The typical human, having to decide for herself what guidelines to follow, often goes coo-coo trying to figure out which path to follow where the options are often contradictory. Pro-choice? Pro-life? So, our confused selves often feel lost without shiny saviors within this inscrutable and mostly dark, invisible universe. Self says, “I kind of hurt all the time. Anti-depressants. Aspirin. Tylenol. More pills that I can remember and name. I’ve tried every religion, and still don’t feel pardoned for my mistakes. I’ve gone to gurus and I still don’t feel enlightened.”

How to find atonement amid the pandemonium of a heroin, suicide, and terrorism epidemic?

The answer: Be well by choosing every day what you think will advance your own body, mind, and spirit health, and of all other beings. Carrying out this invitation within the cultural vacuum given to us is a most demanding curriculum. . . a school of health unlike any school our parents and grandparents attended. Invent wellness habits within self and model them for others. No excuses. This self education is open to endlessly glad learning and teaching.

Neuroscientists now know that wellness emotional habits enlarge circuitry in the plastic brain, no matter what age, to permit even deeper empathy and compassion. Brain scans show the degree to which our emotions are positive and negative, puzzled and intuitive, self-opaque and self-aware, tuned out and tuned in. And there is a book full of meditation exercises, easily done by anyone, by neuroscientist Richard Davidson, The Emotional Life of Your Brain.

We can learn to show charity toward all, as Abraham Lincoln advises, and we can learn to love our internal and external enemies unconditionally, as Jesus recommends. Ain’t easy. But we have had enough guilt. As Bernie says, Enough is enough.

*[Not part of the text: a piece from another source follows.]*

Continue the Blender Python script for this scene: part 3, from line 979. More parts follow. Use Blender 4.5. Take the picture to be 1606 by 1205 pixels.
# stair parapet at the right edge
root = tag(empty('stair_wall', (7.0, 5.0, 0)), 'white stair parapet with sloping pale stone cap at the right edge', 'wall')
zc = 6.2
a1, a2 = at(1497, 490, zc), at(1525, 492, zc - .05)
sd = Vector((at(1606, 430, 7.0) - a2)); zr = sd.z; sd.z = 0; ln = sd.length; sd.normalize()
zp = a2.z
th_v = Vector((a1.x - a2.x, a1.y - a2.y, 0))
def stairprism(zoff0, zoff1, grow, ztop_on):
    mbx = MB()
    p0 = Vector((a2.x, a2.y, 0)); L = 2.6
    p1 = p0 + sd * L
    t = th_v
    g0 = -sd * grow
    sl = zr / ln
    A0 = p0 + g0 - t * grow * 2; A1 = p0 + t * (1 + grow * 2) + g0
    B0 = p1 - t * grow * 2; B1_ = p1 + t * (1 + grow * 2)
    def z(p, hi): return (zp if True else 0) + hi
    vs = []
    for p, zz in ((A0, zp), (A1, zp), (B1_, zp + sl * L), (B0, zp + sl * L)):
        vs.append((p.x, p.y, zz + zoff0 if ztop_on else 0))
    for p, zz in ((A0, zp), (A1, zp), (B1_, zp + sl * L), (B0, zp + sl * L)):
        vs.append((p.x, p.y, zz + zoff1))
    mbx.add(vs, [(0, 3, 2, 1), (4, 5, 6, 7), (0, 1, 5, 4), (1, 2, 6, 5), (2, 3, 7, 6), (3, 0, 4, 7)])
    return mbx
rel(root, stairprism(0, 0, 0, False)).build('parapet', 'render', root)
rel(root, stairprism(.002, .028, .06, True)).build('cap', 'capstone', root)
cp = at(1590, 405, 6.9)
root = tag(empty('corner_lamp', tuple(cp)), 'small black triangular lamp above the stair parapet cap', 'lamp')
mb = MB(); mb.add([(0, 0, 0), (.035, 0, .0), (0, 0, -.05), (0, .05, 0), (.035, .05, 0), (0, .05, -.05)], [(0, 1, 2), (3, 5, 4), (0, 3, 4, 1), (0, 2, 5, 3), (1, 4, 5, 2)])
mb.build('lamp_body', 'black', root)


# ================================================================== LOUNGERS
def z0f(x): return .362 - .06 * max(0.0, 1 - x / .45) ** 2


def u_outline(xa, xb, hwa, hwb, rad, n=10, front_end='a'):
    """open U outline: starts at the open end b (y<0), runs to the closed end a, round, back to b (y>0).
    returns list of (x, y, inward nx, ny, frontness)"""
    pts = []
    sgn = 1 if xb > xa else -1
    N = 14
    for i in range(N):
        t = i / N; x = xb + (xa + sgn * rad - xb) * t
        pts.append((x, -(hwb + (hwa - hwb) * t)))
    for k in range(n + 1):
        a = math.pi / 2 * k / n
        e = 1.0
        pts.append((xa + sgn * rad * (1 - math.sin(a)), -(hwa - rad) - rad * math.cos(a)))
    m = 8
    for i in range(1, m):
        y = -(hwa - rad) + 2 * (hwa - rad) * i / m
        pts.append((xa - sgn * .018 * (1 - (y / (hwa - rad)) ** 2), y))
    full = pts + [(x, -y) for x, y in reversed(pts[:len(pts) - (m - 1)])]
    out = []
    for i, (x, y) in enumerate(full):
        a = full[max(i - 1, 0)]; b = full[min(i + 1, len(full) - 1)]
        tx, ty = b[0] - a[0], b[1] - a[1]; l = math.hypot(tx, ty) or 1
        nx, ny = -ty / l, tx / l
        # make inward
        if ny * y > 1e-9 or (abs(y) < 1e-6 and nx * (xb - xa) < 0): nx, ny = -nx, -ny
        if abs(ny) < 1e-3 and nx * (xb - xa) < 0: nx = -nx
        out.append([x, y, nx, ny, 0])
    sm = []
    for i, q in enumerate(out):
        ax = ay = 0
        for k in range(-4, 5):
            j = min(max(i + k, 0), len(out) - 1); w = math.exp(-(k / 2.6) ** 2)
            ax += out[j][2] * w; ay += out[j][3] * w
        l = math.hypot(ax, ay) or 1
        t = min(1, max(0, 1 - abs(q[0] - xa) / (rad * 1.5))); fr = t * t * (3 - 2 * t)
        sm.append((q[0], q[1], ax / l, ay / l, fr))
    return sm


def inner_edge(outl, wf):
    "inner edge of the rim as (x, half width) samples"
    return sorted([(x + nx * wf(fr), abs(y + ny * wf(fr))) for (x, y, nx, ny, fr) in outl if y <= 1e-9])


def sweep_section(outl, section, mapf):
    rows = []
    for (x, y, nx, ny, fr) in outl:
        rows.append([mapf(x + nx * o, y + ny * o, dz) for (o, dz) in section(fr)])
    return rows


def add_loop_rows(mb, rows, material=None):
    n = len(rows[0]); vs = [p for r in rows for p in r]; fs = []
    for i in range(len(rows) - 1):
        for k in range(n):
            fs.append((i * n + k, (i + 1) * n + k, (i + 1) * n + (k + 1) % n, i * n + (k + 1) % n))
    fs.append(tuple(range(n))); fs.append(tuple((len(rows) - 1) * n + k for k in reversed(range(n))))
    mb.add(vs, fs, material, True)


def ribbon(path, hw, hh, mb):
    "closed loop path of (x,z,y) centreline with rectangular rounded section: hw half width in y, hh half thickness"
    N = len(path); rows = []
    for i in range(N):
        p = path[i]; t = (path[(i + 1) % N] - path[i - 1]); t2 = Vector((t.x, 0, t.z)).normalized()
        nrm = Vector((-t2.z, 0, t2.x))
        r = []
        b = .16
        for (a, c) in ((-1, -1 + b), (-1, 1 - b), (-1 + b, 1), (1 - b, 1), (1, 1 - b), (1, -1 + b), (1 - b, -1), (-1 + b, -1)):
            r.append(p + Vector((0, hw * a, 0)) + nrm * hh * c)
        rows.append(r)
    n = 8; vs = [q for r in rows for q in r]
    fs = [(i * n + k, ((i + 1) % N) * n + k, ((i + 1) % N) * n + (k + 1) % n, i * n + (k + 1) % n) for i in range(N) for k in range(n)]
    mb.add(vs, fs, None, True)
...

What is one meditation exercise?  “Think about those inside and outside to whom we have done wrong, years ago, or today. Feel sad and embarrassed. Say I am sorry to ourself. The same to others. Say, whenever possible out loud, “I am sorry.” Use beads to repeat the mantra. This practice makes saying “I am sorry” when needed. Each genuine apology enlarges the ganglions and nerve tissue in the brain facilitating this empathic practice.

Yesterday I was walking with my daughter Tamyala to the house of daughter Shamelle. We enter and sit down. Shamelle plays a Clemente sonata on the piano beautifully. I say, “That was very soothing. Thank you.” Then, not seeing what would happen if I swivel in my chair, my arm pushes over an end table. CRASH. Ceramic pieces shatter on the floor. I feel some guilt, but also feel like criticizing the placement of a table where such an accident could happen and fragment a favorite china figurine. Shamelle says, as she starts cleaning up, “It’s the responsibility of guests to respect how a house is arranged.” I feel attacked, and give  a discourse on the virtues of no-fault accidents. Emotions, already charged, keep on discharging. Eventually, both Shamelle and I apologize, and I offer to pay for a replacement for the figures. We hug before I walk back home.

Obviously atonement is not a one-size fits all process. Very complicated. Still, let us go forth during Lent with new hope of letting go of illusionary modes of atonement and of inventing wellness within and without. It is fun to be a Thomas Edison inventor of millions of atonement roads more, not less traveled. Amen.